== RECORDS FOR THE EXERCISE

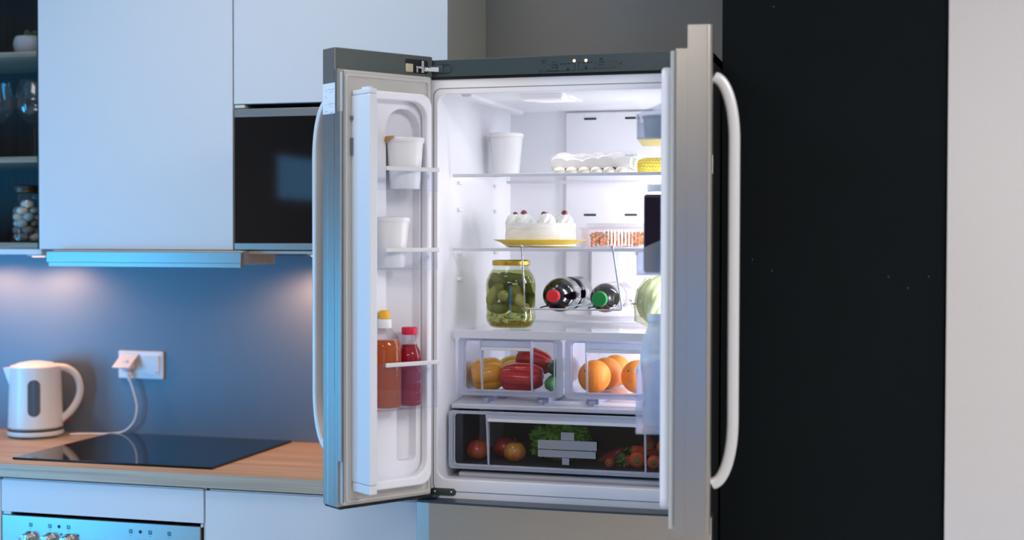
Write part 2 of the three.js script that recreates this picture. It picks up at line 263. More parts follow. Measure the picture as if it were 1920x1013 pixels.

====
== RECORDS FOR THE EXERCISE

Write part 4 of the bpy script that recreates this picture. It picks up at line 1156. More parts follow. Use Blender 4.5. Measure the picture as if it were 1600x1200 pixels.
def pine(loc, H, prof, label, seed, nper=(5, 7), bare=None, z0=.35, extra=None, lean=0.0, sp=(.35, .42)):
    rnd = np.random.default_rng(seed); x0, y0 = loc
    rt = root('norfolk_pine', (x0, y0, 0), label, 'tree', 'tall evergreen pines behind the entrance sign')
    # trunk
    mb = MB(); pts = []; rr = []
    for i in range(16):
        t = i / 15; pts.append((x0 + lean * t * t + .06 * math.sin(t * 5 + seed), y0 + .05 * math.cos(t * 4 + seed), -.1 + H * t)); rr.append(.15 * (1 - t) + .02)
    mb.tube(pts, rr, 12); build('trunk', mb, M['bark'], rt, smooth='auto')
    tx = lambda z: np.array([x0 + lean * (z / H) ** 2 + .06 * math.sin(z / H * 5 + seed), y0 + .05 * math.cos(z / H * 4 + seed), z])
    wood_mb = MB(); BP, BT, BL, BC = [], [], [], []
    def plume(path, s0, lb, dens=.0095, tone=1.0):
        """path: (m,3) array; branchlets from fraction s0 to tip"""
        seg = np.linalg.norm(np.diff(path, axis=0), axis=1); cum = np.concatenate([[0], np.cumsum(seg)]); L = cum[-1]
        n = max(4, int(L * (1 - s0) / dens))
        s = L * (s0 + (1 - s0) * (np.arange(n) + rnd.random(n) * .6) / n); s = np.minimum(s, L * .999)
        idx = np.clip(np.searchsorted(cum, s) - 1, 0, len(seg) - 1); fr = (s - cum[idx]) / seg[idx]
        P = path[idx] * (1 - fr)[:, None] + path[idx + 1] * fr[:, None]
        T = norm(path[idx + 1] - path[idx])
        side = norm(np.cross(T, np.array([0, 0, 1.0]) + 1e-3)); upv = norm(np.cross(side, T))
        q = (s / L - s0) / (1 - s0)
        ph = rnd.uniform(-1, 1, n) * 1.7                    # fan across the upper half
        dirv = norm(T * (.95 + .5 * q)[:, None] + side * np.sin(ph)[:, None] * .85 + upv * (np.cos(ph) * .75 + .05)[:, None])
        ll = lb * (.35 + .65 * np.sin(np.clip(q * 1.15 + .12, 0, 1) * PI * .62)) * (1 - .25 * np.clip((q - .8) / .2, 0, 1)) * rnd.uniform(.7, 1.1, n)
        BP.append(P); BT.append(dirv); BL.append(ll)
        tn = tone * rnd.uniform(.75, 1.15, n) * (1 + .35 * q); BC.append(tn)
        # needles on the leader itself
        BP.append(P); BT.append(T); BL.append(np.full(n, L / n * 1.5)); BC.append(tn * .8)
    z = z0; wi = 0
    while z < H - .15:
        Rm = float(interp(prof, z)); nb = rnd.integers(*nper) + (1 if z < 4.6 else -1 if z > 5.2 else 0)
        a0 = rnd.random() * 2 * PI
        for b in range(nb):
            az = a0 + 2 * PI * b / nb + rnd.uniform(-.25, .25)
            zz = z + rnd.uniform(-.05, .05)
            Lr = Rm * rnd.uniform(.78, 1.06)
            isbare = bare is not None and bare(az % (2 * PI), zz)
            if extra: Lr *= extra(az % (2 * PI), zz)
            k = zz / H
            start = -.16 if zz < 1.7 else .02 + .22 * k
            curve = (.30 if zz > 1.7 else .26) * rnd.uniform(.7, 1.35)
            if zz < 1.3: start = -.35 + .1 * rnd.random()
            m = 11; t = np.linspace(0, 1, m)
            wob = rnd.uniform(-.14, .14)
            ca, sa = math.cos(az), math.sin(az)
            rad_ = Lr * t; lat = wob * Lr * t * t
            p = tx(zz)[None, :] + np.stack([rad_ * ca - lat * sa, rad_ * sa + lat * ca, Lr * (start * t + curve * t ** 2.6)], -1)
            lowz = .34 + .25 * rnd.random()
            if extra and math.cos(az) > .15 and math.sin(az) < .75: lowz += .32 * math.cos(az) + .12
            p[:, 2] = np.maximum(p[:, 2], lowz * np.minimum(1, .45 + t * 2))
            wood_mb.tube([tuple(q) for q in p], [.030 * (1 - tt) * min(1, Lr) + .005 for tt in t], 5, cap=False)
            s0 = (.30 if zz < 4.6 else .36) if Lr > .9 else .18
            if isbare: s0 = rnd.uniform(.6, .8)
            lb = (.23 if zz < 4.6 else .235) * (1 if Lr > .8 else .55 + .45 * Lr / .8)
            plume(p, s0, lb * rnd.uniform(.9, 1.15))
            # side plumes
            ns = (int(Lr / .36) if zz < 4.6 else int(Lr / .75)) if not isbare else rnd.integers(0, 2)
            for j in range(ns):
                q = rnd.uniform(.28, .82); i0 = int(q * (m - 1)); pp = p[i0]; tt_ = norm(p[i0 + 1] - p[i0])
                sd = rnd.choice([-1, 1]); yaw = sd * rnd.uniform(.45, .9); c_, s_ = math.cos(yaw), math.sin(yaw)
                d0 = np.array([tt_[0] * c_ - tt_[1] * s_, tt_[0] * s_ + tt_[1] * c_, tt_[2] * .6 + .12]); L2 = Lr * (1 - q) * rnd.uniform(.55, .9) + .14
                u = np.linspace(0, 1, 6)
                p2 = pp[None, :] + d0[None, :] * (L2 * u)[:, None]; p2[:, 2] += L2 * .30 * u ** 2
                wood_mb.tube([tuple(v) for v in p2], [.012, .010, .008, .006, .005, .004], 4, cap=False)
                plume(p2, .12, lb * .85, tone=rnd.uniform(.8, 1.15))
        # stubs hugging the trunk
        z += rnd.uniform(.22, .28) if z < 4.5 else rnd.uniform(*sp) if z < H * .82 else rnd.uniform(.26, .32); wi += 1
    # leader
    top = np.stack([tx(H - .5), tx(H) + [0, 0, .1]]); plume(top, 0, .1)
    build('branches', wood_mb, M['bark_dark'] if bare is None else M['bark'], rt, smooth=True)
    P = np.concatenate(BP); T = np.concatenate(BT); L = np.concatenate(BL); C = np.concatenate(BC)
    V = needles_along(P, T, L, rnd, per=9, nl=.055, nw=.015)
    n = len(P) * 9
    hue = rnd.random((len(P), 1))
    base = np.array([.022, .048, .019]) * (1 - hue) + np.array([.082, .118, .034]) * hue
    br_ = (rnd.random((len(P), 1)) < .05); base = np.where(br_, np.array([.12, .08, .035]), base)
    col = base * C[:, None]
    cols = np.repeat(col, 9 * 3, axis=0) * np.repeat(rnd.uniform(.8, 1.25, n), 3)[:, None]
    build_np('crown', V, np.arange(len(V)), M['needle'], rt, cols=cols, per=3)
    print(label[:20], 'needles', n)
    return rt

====

_WHAT IS EXPECTED_
Look through the entries above and list every line containing "that".

_SOLVED EXERCISE_
Write part 2 of the three.js script that recreates this picture. It picks up at line 263. More parts follow. Measure the picture as if it were 1920x1013 pixels.
Write part 4 of the bpy script that recreates this picture. It picks up at line 1156. More parts follow. Use Blender 4.5. Measure the picture as if it were 1600x1200 pixels.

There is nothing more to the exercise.